Por Juan GAITÁN |

El «Rostro de Dios» es una imagen bíblica muy interesante. ¿A quién no le gustaría mirarlo? Muchas personas podrían considerar esto como la meta de su vida. El Salmo 27(26), que trata sobre la confianza de quien está con Dios, canta: «Dice de ti mi corazón: “Busca su rostro.” Sí, Yahveh, tu rostro busco.»

El evangelio de Juan, por su parte, presenta a Jesús como el Rostro de Dios: quien lo ve a Él, ve al Padre; pero ningún texto del Nuevo Testamento registra una descripción de cómo era el rostro de Jesucristo, más bien se nos refiere a través de una serie de relatos. No tenemos una pintura o escultura que nos lo indique.

Como el algunas culturas prehispánicas, en el lenguaje bíblico el «rostro» comprende todo cuanto cada quien es, se refiere a su personalidad, a su forma de ser y actuar, a su identidad.

Al encuentro del Rostro de Dios

Así pues, en la práctica pastoral es frecuente preguntarse: ¿cómo mostrar a los demás el Rostro de Dios?, ¿cómo conducir hacia su encuentro?

Uno pensaría que para responderse esto habría que considerar una figura que transmita del mejor modo posible cierta perfección, algo imponente y majestuoso, casi intimidante, inalcanzable.

Sin embargo, a través de la experiencia, en la Pastoral –sobre todo con jóvenes– resulta que el lugar de encuentro en el que se percibe el Rostro de Dios con mayor claridad, es junto al pobre, al anciano, al enfermo y débil.

El cristianismo está lleno de paradojas ante las que hay que estar siempre atentos.
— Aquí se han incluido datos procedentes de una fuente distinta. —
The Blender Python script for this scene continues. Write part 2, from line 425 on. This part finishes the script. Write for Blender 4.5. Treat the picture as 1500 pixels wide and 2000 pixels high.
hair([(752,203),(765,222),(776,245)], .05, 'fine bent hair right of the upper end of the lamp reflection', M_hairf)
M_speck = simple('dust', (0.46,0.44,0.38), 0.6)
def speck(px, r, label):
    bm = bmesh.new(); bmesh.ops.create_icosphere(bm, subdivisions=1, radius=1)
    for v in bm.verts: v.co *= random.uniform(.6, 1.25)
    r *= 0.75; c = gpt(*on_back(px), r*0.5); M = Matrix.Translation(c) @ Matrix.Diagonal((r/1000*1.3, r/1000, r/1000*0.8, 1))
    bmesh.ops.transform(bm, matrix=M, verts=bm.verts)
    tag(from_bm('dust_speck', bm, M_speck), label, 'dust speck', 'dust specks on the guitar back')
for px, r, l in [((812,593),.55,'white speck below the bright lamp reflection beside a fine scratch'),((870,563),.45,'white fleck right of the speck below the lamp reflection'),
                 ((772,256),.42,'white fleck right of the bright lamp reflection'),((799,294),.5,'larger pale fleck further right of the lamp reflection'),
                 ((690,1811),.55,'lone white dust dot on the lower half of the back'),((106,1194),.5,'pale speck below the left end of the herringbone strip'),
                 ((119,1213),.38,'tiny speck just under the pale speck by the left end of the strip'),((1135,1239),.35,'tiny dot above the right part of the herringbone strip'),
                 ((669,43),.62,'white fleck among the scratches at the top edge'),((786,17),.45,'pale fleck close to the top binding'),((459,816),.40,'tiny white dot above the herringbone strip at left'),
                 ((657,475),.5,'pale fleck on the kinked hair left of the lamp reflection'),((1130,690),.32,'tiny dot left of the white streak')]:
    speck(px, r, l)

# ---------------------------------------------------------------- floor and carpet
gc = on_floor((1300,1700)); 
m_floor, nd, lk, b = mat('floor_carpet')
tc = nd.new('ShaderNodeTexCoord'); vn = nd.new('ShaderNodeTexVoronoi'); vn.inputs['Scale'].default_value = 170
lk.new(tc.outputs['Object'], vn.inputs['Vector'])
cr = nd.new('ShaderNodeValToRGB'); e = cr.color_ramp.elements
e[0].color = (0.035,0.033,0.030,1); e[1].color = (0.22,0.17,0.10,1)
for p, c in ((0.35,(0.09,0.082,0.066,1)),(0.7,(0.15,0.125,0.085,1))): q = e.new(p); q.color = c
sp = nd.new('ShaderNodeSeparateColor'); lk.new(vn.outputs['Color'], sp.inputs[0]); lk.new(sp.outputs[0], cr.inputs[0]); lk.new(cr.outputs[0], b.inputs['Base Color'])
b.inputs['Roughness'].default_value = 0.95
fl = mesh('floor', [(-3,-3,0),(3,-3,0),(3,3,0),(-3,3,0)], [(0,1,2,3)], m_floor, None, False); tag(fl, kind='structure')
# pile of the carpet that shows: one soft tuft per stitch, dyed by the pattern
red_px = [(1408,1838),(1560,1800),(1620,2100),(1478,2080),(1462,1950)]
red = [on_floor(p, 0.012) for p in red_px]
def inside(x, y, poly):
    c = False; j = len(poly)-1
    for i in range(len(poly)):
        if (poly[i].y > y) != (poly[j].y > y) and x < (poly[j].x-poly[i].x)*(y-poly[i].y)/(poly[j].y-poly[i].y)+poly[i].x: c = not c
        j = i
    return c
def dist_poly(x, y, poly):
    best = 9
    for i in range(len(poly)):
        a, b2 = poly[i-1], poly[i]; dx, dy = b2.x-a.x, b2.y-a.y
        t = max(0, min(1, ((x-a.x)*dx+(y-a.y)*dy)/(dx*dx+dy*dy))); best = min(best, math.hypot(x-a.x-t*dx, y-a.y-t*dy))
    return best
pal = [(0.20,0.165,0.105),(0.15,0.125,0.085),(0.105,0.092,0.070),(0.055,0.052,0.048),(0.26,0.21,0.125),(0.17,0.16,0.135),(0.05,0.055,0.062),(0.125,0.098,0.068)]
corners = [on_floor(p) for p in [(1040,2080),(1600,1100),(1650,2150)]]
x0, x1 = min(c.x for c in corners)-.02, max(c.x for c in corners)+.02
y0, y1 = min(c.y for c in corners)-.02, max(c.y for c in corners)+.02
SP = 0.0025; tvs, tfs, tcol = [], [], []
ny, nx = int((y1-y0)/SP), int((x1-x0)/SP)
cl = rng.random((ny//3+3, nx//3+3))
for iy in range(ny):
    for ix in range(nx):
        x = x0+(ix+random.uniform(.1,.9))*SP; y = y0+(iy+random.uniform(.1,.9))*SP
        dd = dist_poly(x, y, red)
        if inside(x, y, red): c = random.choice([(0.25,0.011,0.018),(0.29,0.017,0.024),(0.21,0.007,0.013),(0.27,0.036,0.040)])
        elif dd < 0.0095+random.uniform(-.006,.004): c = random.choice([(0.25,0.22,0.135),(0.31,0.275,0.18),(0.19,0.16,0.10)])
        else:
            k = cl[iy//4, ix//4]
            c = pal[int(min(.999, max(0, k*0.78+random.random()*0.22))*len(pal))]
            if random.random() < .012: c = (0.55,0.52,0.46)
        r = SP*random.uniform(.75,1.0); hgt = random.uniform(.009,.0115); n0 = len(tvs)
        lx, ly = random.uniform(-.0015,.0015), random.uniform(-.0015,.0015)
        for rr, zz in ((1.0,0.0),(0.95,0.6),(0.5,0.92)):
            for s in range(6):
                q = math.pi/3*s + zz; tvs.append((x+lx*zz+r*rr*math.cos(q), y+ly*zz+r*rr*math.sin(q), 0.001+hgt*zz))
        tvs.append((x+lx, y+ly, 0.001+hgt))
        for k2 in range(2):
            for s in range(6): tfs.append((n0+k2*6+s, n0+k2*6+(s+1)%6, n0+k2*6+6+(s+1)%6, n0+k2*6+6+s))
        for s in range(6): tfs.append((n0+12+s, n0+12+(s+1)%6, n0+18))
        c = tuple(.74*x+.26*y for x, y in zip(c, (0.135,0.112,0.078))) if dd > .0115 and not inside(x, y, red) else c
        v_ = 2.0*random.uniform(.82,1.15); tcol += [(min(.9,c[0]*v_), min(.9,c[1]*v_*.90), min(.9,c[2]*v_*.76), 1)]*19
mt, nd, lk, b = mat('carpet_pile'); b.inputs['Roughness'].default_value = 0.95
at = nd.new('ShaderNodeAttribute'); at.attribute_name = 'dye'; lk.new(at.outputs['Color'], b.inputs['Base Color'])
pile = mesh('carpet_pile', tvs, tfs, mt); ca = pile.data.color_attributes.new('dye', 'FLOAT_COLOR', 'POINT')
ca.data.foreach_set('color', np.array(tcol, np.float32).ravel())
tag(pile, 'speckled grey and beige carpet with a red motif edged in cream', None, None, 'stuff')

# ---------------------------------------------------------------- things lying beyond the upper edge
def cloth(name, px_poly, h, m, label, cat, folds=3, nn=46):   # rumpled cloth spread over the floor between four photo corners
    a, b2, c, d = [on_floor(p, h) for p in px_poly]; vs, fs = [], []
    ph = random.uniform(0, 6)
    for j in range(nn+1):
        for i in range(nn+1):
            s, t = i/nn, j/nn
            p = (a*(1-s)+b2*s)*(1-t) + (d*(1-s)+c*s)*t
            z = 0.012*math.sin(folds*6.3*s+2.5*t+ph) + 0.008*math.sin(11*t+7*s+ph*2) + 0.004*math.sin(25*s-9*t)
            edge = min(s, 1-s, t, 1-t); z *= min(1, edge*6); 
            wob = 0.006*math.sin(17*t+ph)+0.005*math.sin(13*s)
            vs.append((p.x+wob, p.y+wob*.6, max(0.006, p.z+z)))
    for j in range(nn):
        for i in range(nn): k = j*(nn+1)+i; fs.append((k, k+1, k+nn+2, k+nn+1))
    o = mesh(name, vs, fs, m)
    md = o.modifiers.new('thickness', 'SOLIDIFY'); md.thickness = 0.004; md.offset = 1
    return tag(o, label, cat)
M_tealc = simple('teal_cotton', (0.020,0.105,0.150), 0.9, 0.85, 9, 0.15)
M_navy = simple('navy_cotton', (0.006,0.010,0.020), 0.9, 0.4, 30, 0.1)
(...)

Dios que todo lo puede, creador de lo visible e invisible, de quien depende nuestra vida, se muestra a sus hijos a través del rostro de los más vulnerables. Lo más humano es lo más divino.

Las paradojas del cristianismo

Siguiendo esta lógica, es posible abrir los ojos frente a los abundantes mensajes «contra-culturales» del Evangelio: la pobreza como valor, el desprendimiento como requisito para entrar al Reino, los niños como ejemplo, vivir para el otro, ¡felices los que lloran!

Estos mensajes contrarios a las aspiraciones del «mundo» y sus estructuras, son siempre criterio para discernir el propio caminar como cristianos. Dios nos dice, como al salmista, busca mi Rostro. Nosotros, para responderle, podemos errar la búsqueda si no logramos mirar estas paradojas.

Cuando alguien nos dice: háblame de tu Dios, cuéntame de tu religión, podemos iniciar la nuestro relato conduciendo hacia el abandonado, hacia el huérfano, hacia el hambriento y el desnudo. Ahí, más que en la majestuosidad, se puede responder: «Sí, Yahvé, tu rostro busco.»